# Requirement:
Reproduce each line exactly.

====================

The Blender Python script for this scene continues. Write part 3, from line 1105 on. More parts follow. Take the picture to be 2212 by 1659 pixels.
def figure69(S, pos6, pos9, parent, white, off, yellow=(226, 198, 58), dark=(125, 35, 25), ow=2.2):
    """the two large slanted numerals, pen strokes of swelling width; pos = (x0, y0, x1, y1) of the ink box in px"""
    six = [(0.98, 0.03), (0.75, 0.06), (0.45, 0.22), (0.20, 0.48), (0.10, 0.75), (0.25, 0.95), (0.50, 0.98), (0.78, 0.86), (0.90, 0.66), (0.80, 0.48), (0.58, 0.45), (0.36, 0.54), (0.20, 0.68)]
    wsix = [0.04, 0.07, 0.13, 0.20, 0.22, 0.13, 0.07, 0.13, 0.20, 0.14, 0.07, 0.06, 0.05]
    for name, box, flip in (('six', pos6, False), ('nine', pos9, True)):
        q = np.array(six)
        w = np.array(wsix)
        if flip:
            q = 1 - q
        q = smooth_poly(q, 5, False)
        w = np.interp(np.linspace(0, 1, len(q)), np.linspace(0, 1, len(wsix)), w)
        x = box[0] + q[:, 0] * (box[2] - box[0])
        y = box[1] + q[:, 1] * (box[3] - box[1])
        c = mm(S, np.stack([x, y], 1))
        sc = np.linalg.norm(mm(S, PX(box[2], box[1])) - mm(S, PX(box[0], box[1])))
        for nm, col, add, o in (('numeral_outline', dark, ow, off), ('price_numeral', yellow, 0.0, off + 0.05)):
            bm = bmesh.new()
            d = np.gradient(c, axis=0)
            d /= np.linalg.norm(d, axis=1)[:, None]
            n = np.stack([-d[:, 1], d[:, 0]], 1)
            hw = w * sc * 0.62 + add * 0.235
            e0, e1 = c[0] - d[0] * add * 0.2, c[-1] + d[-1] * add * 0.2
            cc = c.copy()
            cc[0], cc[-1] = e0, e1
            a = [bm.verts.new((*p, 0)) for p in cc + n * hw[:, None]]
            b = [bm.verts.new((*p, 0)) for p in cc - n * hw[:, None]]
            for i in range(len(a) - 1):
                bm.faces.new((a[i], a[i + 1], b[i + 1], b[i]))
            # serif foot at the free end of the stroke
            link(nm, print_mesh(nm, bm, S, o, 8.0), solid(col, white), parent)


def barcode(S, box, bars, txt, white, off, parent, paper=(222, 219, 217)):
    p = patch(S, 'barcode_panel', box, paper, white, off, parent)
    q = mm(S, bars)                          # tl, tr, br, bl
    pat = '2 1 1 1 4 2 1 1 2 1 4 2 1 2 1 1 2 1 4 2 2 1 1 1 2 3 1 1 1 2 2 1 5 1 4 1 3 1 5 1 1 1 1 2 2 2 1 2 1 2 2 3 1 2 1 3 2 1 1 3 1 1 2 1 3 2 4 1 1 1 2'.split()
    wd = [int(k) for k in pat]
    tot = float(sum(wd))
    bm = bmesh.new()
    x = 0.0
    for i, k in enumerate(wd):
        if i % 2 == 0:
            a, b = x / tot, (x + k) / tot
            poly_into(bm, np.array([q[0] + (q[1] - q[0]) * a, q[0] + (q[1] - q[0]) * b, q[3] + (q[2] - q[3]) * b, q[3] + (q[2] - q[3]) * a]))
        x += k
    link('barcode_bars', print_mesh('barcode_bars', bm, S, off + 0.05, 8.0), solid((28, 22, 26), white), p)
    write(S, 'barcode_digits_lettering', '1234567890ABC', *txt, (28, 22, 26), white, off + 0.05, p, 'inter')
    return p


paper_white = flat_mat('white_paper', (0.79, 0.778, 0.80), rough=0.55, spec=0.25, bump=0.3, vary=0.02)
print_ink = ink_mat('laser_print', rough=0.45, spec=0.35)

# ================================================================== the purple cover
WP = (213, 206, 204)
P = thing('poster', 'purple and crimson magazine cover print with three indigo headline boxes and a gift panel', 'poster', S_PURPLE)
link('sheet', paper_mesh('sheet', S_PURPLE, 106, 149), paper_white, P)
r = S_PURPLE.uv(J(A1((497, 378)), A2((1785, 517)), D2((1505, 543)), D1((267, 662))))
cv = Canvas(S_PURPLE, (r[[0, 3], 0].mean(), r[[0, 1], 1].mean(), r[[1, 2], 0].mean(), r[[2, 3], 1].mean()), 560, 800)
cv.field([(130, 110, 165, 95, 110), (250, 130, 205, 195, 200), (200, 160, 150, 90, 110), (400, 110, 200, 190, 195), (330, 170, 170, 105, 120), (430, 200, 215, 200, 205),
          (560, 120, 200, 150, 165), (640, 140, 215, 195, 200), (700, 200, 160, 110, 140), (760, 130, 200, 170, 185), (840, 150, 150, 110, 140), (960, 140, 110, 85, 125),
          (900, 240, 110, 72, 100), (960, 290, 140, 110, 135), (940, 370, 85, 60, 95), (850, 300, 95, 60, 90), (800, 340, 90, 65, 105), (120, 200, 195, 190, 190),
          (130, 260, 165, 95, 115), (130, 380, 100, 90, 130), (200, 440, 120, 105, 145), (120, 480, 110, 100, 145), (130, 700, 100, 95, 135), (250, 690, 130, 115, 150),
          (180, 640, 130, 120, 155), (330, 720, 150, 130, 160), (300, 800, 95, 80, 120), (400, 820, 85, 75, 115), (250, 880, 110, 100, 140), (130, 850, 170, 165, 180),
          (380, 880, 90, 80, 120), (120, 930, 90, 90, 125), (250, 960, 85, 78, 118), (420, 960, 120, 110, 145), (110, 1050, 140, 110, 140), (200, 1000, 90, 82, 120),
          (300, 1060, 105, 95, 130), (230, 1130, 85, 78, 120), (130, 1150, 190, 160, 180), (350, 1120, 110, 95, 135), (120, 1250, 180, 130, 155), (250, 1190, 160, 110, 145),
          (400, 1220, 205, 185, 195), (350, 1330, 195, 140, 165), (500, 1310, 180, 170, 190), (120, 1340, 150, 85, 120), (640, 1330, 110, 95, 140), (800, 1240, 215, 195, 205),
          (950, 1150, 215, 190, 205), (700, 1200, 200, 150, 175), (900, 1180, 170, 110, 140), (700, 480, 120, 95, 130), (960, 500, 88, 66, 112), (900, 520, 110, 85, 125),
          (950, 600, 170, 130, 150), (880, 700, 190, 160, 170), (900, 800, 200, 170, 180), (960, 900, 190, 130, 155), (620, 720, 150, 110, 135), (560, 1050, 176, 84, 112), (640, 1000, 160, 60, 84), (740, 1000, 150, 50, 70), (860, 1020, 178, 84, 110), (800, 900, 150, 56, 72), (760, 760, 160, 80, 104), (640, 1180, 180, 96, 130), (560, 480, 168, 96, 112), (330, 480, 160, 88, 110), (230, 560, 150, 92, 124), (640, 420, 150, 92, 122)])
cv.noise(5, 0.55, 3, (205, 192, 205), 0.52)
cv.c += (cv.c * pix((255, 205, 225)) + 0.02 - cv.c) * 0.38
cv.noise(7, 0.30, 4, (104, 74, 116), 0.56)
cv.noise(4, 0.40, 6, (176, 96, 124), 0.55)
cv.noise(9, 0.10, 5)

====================

# Finished answer:
The Blender Python script for this scene continues. Write part 3, from line 1105 on. More parts follow. Take the picture to be 2212 by 1659 pixels.
def figure69(S, pos6, pos9, parent, white, off, yellow=(226, 198, 58), dark=(125, 35, 25), ow=2.2):
    """the two large slanted numerals, pen strokes of swelling width; pos = (x0, y0, x1, y1) of the ink box in px"""
    six = [(0.98, 0.03), (0.75, 0.06), (0.45, 0.22), (0.20, 0.48), (0.10, 0.75), (0.25, 0.95), (0.50, 0.98), (0.78, 0.86), (0.90, 0.66), (0.80, 0.48), (0.58, 0.45), (0.36, 0.54), (0.20, 0.68)]
    wsix = [0.04, 0.07, 0.13, 0.20, 0.22, 0.13, 0.07, 0.13, 0.20, 0.14, 0.07, 0.06, 0.05]
    for name, box, flip in (('six', pos6, False), ('nine', pos9, True)):
        q = np.array(six)
        w = np.array(wsix)
        if flip:
            q = 1 - q
        q = smooth_poly(q, 5, False)
        w = np.interp(np.linspace(0, 1, len(q)), np.linspace(0, 1, len(wsix)), w)
        x = box[0] + q[:, 0] * (box[2] - box[0])
        y = box[1] + q[:, 1] * (box[3] - box[1])
        c = mm(S, np.stack([x, y], 1))
        sc = np.linalg.norm(mm(S, PX(box[2], box[1])) - mm(S, PX(box[0], box[1])))
        for nm, col, add, o in (('numeral_outline', dark, ow, off), ('price_numeral', yellow, 0.0, off + 0.05)):
            bm = bmesh.new()
            d = np.gradient(c, axis=0)
            d /= np.linalg.norm(d, axis=1)[:, None]
            n = np.stack([-d[:, 1], d[:, 0]], 1)
            hw = w * sc * 0.62 + add * 0.235
            e0, e1 = c[0] - d[0] * add * 0.2, c[-1] + d[-1] * add * 0.2
            cc = c.copy()
            cc[0], cc[-1] = e0, e1
            a = [bm.verts.new((*p, 0)) for p in cc + n * hw[:, None]]
            b = [bm.verts.new((*p, 0)) for p in cc - n * hw[:, None]]
            for i in range(len(a) - 1):
                bm.faces.new((a[i], a[i + 1], b[i + 1], b[i]))
            # serif foot at the free end of the stroke
            link(nm, print_mesh(nm, bm, S, o, 8.0), solid(col, white), parent)


def barcode(S, box, bars, txt, white, off, parent, paper=(222, 219, 217)):
    p = patch(S, 'barcode_panel', box, paper, white, off, parent)
    q = mm(S, bars)                          # tl, tr, br, bl
    pat = '2 1 1 1 4 2 1 1 2 1 4 2 1 2 1 1 2 1 4 2 2 1 1 1 2 3 1 1 1 2 2 1 5 1 4 1 3 1 5 1 1 1 1 2 2 2 1 2 1 2 2 3 1 2 1 3 2 1 1 3 1 1 2 1 3 2 4 1 1 1 2'.split()
    wd = [int(k) for k in pat]
    tot = float(sum(wd))
    bm = bmesh.new()
    x = 0.0
    for i, k in enumerate(wd):
        if i % 2 == 0:
            a, b = x / tot, (x + k) / tot
            poly_into(bm, np.array([q[0] + (q[1] - q[0]) * a, q[0] + (q[1] - q[0]) * b, q[3] + (q[2] - q[3]) * b, q[3] + (q[2] - q[3]) * a]))
        x += k
    link('barcode_bars', print_mesh('barcode_bars', bm, S, off + 0.05, 8.0), solid((28, 22, 26), white), p)
    write(S, 'barcode_digits_lettering', '1234567890ABC', *txt, (28, 22, 26), white, off + 0.05, p, 'inter')
    return p


paper_white = flat_mat('white_paper', (0.79, 0.778, 0.80), rough=0.55, spec=0.25, bump=0.3, vary=0.02)
print_ink = ink_mat('laser_print', rough=0.45, spec=0.35)

# ================================================================== the purple cover
WP = (213, 206, 204)
P = thing('poster', 'purple and crimson magazine cover print with three indigo headline boxes and a gift panel', 'poster', S_PURPLE)
link('sheet', paper_mesh('sheet', S_PURPLE, 106, 149), paper_white, P)
r = S_PURPLE.uv(J(A1((497, 378)), A2((1785, 517)), D2((1505, 543)), D1((267, 662))))
cv = Canvas(S_PURPLE, (r[[0, 3], 0].mean(), r[[0, 1], 1].mean(), r[[1, 2], 0].mean(), r[[2, 3], 1].mean()), 560, 800)
cv.field([(130, 110, 165, 95, 110), (250, 130, 205, 195, 200), (200, 160, 150, 90, 110), (400, 110, 200, 190, 195), (330, 170, 170, 105, 120), (430, 200, 215, 200, 205),
          (560, 120, 200, 150, 165), (640, 140, 215, 195, 200), (700, 200, 160, 110, 140), (760, 130, 200, 170, 185), (840, 150, 150, 110, 140), (960, 140, 110, 85, 125),
          (900, 240, 110, 72, 100), (960, 290, 140, 110, 135), (940, 370, 85, 60, 95), (850, 300, 95, 60, 90), (800, 340, 90, 65, 105), (120, 200, 195, 190, 190),
          (130, 260, 165, 95, 115), (130, 380, 100, 90, 130), (200, 440, 120, 105, 145), (120, 480, 110, 100, 145), (130, 700, 100, 95, 135), (250, 690, 130, 115, 150),
          (180, 640, 130, 120, 155), (330, 720, 150, 130, 160), (300, 800, 95, 80, 120), (400, 820, 85, 75, 115), (250, 880, 110, 100, 140), (130, 850, 170, 165, 180),
          (380, 880, 90, 80, 120), (120, 930, 90, 90, 125), (250, 960, 85, 78, 118), (420, 960, 120, 110, 145), (110, 1050, 140, 110, 140), (200, 1000, 90, 82, 120),
          (300, 1060, 105, 95, 130), (230, 1130, 85, 78, 120), (130, 1150, 190, 160, 180), (350, 1120, 110, 95, 135), (120, 1250, 180, 130, 155), (250, 1190, 160, 110, 145),
          (400, 1220, 205, 185, 195), (350, 1330, 195, 140, 165), (500, 1310, 180, 170, 190), (120, 1340, 150, 85, 120), (640, 1330, 110, 95, 140), (800, 1240, 215, 195, 205),
          (950, 1150, 215, 190, 205), (700, 1200, 200, 150, 175), (900, 1180, 170, 110, 140), (700, 480, 120, 95, 130), (960, 500, 88, 66, 112), (900, 520, 110, 85, 125),
          (950, 600, 170, 130, 150), (880, 700, 190, 160, 170), (900, 800, 200, 170, 180), (960, 900, 190, 130, 155), (620, 720, 150, 110, 135), (560, 1050, 176, 84, 112), (640, 1000, 160, 60, 84), (740, 1000, 150, 50, 70), (860, 1020, 178, 84, 110), (800, 900, 150, 56, 72), (760, 760, 160, 80, 104), (640, 1180, 180, 96, 130), (560, 480, 168, 96, 112), (330, 480, 160, 88, 110), (230, 560, 150, 92, 124), (640, 420, 150, 92, 122)])
cv.noise(5, 0.55, 3, (205, 192, 205), 0.52)
cv.c += (cv.c * pix((255, 205, 225)) + 0.02 - cv.c) * 0.38
cv.noise(7, 0.30, 4, (104, 74, 116), 0.56)
cv.noise(4, 0.40, 6, (176, 96, 124), 0.55)
cv.noise(9, 0.10, 5)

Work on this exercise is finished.